Defenders of Canada's deals with China – hardly known for its environmental record – argue that it was a reasonable response to the decline in American interest in Albertan oil. The Obama administration in particular has shown itself to be ambivalent about Canadian oil. Harper's government and Albertan politicians seem to have made it a priority to win America over to Albertan oil – and are being lent support for this from surprising quarters.

Amid the popular (if characteristically understated) patriotism stoked by the Vancouver Winter Olympics, heightened scrutiny of Harper's environmental policies (if "policy" is the right word for a man who dismissed the Kyoto protocol as a "socialist scheme" and then did his best to undermine a successor agreement) received a defensive response even from Harper's Canadian critics: now wasn't the time to tolerate "Canada bashing" abroad.
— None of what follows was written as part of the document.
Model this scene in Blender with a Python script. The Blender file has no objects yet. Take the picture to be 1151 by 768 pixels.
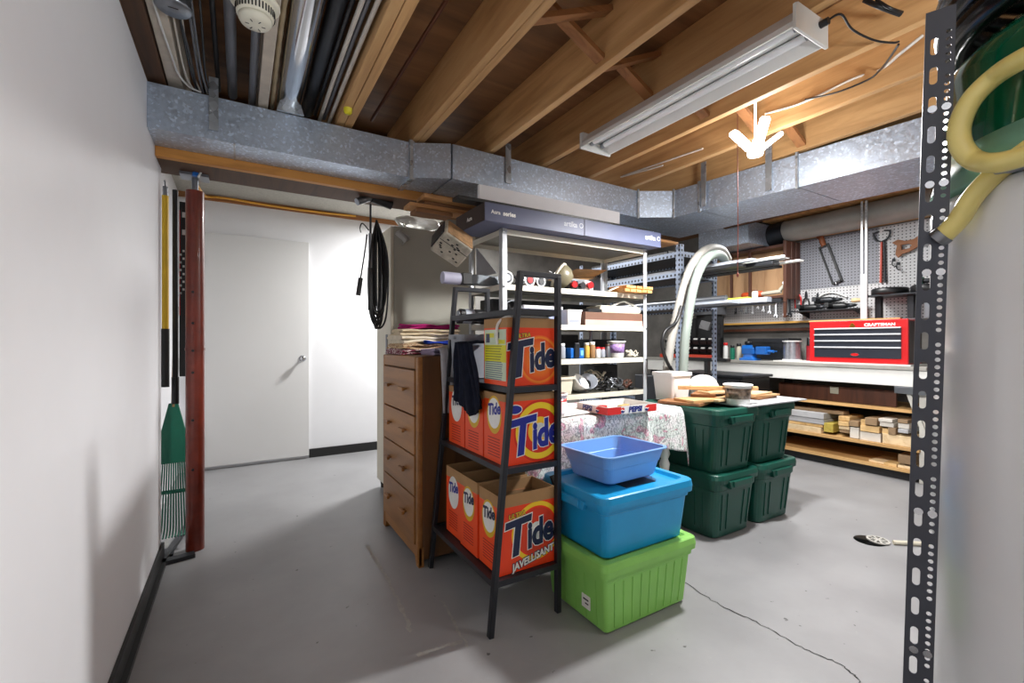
import bpy, math, random
from mathutils import Vector, Matrix, noise
from mathutils.geometry import tessellate_polygon
random.seed(7)
PI = math.pi
SC = bpy.context.scene
COL = SC.collection

# ---------------------------------------------------------------- camera model (16 mm lens, level, eye height 1.15 m)
EYE = 1.15; FPX = 510.0; CX, CY = 575.5, 384.0
YAW = math.radians(31.1)
FW = Vector((math.sin(YAW), math.cos(YAW), 0)); RT = Vector((math.cos(YAW), -math.sin(YAW), 0))

def P(px, py, x=None, y=None, z=None):
    """point of the place seen at a photo pixel, on the plane X=x, Y=y or Z=z"""
    d = FW + RT*((px-CX)/FPX) + Vector((0, 0, (CY-py)/FPX))
    t = x/d.x if x is not None else (y/d.y if y is not None else (z-EYE)/d.z)
    return Vector((0, 0, EYE)) + d*t

# ---------------------------------------------------------------- mesh builder
def circ(n, r=1.0, a0=0.0):
    return [(r*math.cos(a0+2*PI*i/n), r*math.sin(a0+2*PI*i/n)) for i in range(n)]

class MB:
    def __init__(s):
        s.v = []; s.f = []; s.m = []; s.s = []
    def add(s, verts, faces, mi=0, smooth=False, M=None):
        b = len(s.v)
        for p in verts:
            p = Vector(p)
            s.v.append(M @ p if M else p)
        for f in faces:
            s.f.append([b+i for i in f]); s.m.append(mi); s.s.append(smooth)
        return s
    def box(s, lo, hi, mi=0, M=None):
        (x0, y0, z0), (x1, y1, z1) = lo, hi
        if x0 > x1: x0, x1 = x1, x0
        if y0 > y1: y0, y1 = y1, y0
        if z0 > z1: z0, z1 = z1, z0
        v = [(x0,y0,z0),(x1,y0,z0),(x1,y1,z0),(x0,y1,z0),(x0,y0,z1),(x1,y0,z1),(x1,y1,z1),(x0,y1,z1)]
        f = [(0,3,2,1),(4,5,6,7),(0,1,5,4),(1,2,6,5),(2,3,7,6),(3,0,4,7)]
        return s.add(v, f, mi, False, M)
    def cbox(s, c, size, mi=0, rot=None, M=None):
        T = Matrix.Translation(Vector(c))
        if rot: T = T @ (Matrix.Rotation(rot[2],4,'Z') @ Matrix.Rotation(rot[1],4,'Y') @ Matrix.Rotation(rot[0],4,'X'))
        if M: T = M @ T
        h = Vector(size)/2
        return s.box(-h, h, mi, T)
    def bar(s, p0, p1, w, h, mi=0, up=(0,0,1), ext=0):
        """rectangular bar from p0 to p1, w across, h along 'up'"""
        p0 = Vector(p0); p1 = Vector(p1); d = (p1-p0)
        L = d.length; d.normalize()
        u = Vector(up); r = d.cross(u)
        if r.length < 1e-4: r = d.cross(Vector((0,1,0)))
        r.normalize(); u = r.cross(d)
        M = Matrix((( r.x, d.x, u.x, p0.x),(r.y, d.y, u.y, p0.y),(r.z, d.z, u.z, p0.z),(0,0,0,1)))
        return s.box((-w/2,-ext,-h/2),(w/2,L+ext,h/2), mi, M)
    def cyl(s, p0, p1, r0, r1=None, n=16, mi=0, caps=True, smooth=True):
        p0 = Vector(p0); p1 = Vector(p1)
        if r1 is None: r1 = r0
        d = (p1-p0).normalized()
        a = d.orthogonal().normalized(); b = d.cross(a)
        v = []
        for p, r in ((p0,r0),(p1,r1)):
            for i in range(n):
                t = 2*PI*i/n
                v.append(p + a*(r*math.cos(t)) + b*(r*math.sin(t)))
        f = [(i,(i+1)%n,n+(i+1)%n,n+i) for i in range(n)]
        s.add(v, f, mi, smooth)
        if caps:
            s.add(v[:n], [tuple(range(n))[::-1]], mi); s.add(v[n:], [tuple(range(n))], mi)
        return s
    def tube(s, pts, r, n=10, mi=0, closed=False, smooth=True, caps=True, rib=0):
        pts = [Vector(p) for p in pts]; m = len(pts)
        rs = r if isinstance(r, (list, tuple)) else [r]*m
        v = []; prev = None
        for i, p in enumerate(pts):
            if closed: t = pts[(i+1)%m]-pts[(i-1)%m]
            else: t = pts[min(i+1,m-1)]-pts[max(i-1,0)]
            t.normalize()
            if prev is None: a = t.orthogonal().normalized()
            else:
                a = prev - t*prev.dot(t)
                a = a.normalized() if a.length > 1e-6 else t.orthogonal().normalized()
            prev = a; b = t.cross(a)
            rr = rs[i]
            if rib: rr *= (1+rib*(i % 2))
            for k in range(n):
                q = 2*PI*k/n
                v.append(p + a*(rr*math.cos(q)) + b*(rr*math.sin(q)))
        f = []
        for i in range(m if closed else m-1):
            j = (i+1) % m
            for k in range(n):
                f.append((i*n+k, i*n+(k+1)%n, j*n+(k+1)%n, j*n+k))
        s.add(v, f, mi, smooth)
        if caps and not closed:
            s.add(v[:n], [tuple(range(n))[::-1]], mi); s.add(v[-n:], [tuple(range(n))], mi)
        return s
    def lathe(s, prof, n=24, mi=0, M=None, smooth=True, c=(0,0,0)):
        v = []; m = len(prof); c = Vector(c)
        for (r, z) in prof:
            for i in range(n):
                a = 2*PI*i/n
                v.append(c + Vector((r*math.cos(a), r*math.sin(a), z)))
        f = []
        for j in range(m-1):
            for i in range(n):
                f.append((j*n+i, j*n+(i+1)%n, (j+1)*n+(i+1)%n, (j+1)*n+i))
        if prof[0][0] > 1e-5: f.append(tuple(range(n))[::-1])
        if prof[-1][0] > 1e-5: f.append(tuple(range((m-1)*n, m*n)))
        return s.add(v, f, mi, smooth, M)
    def prism(s, poly, a, b, axis='z', mi=0, M=None):
        """2-D polygon extruded a..b along an axis: z -> (x,y), y -> (x,z), x -> (y,z)"""
        def mk(u, w, h): return {'z':(u,w,h),'y':(u,h,w),'x':(h,u,w)}[axis]
        n = len(poly)
        v = [mk(u,w,a) for u,w in poly] + [mk(u,w,b) for u,w in poly]
        f = [tuple(range(n))[::-1], tuple(range(n,2*n))] + [(i,(i+1)%n,n+(i+1)%n,n+i) for i in range(n)]
        return s.add(v, f, mi, False, M)
    def loft(s, secs, mi=0, M=None, k=4, cap0=True, cap1=True, c=(0,0,0), smooth=False):
        """rounded-rectangle sections (z, half_x, half_y, corner_radius) joined in order"""
        c = Vector(c); v = []; n = 4*(k+1)
        for (z, hx, hy, r) in secs:
            r = min(r, hx*.98, hy*.98)
            for q, (sx, sy) in enumerate(((1,1),(-1,1),(-1,-1),(1,-1))):
                for i in range(k+1):
                    a = PI/2*q + PI/2*i/k
                    v.append(c + Vector((sx*(hx-r)+r*math.cos(a), sy*(hy-r)+r*math.sin(a), z)))
        f = []
        for j in range(len(secs)-1):
            for i in range(n):
                f.append((j*n+i, j*n+(i+1)%n, (j+1)*n+(i+1)%n, (j+1)*n+i))
        s.add(v, f, mi, smooth, M)
        m = len(secs)
        if cap0: s.add(v[:n], [tuple(range(n))[::-1]], mi, False, M)
        if cap1: s.add(v[(m-1)*n:], [tuple(range(n))], mi, False, M)
        return s
    def plate(s, outer, holes, th, mi=0, M=None):
        """flat plate with real holes; outer and holes are 2-D loops, thickness along +z"""
        loops = [[Vector((x,y,0)) for x,y in outer]] + [[Vector((x,y,0)) for x,y in h] for h in holes]
        tri = tessellate_polygon(loops)
        flat = [p for l in loops for p in l]; n = len(flat)
        v = [(p.x,p.y,0) for p in flat] + [(p.x,p.y,th) for p in flat]
        f = [tuple(t) for t in tri] + [tuple(n+i for i in reversed(t)) for t in tri]
        b = 0
        for l in loops:
            m = len(l)
            for i in range(m):
                f.append((b+i, b+(i+1)%m, n+b+(i+1)%m, n+b+i))
            b += m
        return s.add(v, f, mi, False, M)
    def grid(s, fn, nu, nv, mi=0, smooth=True, thick=0):
        v = [Vector(fn(i/(nu-1), j/(nv-1))) for j in range(nv) for i in range(nu)]
        f = [(j*nu+i, j*nu+i+1, (j+1)*nu+i+1, (j+1)*nu+i) for j in range(nv-1) for i in range(nu-1)]
        return s.add(v, f, mi, smooth)
    def text(s, body, size, M, mi=0, shear=0.0, bold=0.0, ext=0.0006, sx=1.0):
        cu = bpy.data.curves.new('t', 'FONT'); cu.body = body; cu.size = size; cu.shear = shear
        cu.offset = bold; cu.extrude = ext; cu.align_x = 'CENTER'; cu.align_y = 'CENTER'
        cu.resolution_u = 3
        o = bpy.data.objects.new('t', cu); COL.objects.link(o)
        dg = bpy.context.evaluated_depsgraph_get(); dg.update()
        me = bpy.data.meshes.new_from_object(o.evaluated_get(dg))
        s.add([(p.co.x*sx, p.co.y, p.co.z) for p in me.vertices], [tuple(p.vertices) for p in me.polygons], mi, False, M)
        bpy.data.objects.remove(o); bpy.data.curves.remove(cu); bpy.data.meshes.remove(me)
        return s
    def ell(s, c, r, n=12, m=8, mi=0, M=None):
        v = []; f = []
        for j in range(m+1):
            ph = PI*j/m
            for i in range(n):
                a = 2*PI*i/n
                v.append((c[0]+r[0]*math.sin(ph)*math.cos(a), c[1]+r[1]*math.sin(ph)*math.sin(a), c[2]-r[2]*math.cos(ph)))
        for j in range(m):
            for i in range(n):
                f.append((j*n+i, j*n+(i+1)%n, (j+1)*n+(i+1)%n, (j+1)*n+i))
        return s.add(v, f, mi, True, M)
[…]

Similarly, when in 2009 Canada came last on a WWF scorecard of G8 countries' environmental policies, and the Obama administration's clean energy and security bill looked set to disproportionately harm the Albertan oil trade, Canadians were quick to note America's hypocrisy, and perhaps understandably resented being lectured by the world's largest and most profligate consumer. The problem is, none of the arguments that Canada is being somehow unfairly maligned actually contradict the point that the Alberta tar sands are evidently an unmitigated disaster for the environment, or that Canada's carbon emissions are estimated to have increased by 26% since the Kyoto Protocol.

With Alberta's premier happily capitalising on the Deepwater Horizon disaster to win the US over to Albertan oil, and Schwarzenegger backtracking on offshore oil drilling, recession-hit California and ambitious Alberta would be a match made in petrodollar heaven: Alberta would once again be secure as the dominant petrol supplier to the US, and the deal is far more palatable for America than its main alternative of tar sand oil, Chávez's Venezuela. For America as well as for Europe, Albertan oil is increasingly the best option from a political point of view – but never from an environmental one. The Gulf of Mexico disaster could trigger a wider environmental catastrophe if the US's search for new petrol sources points it back in the direction of Alberta.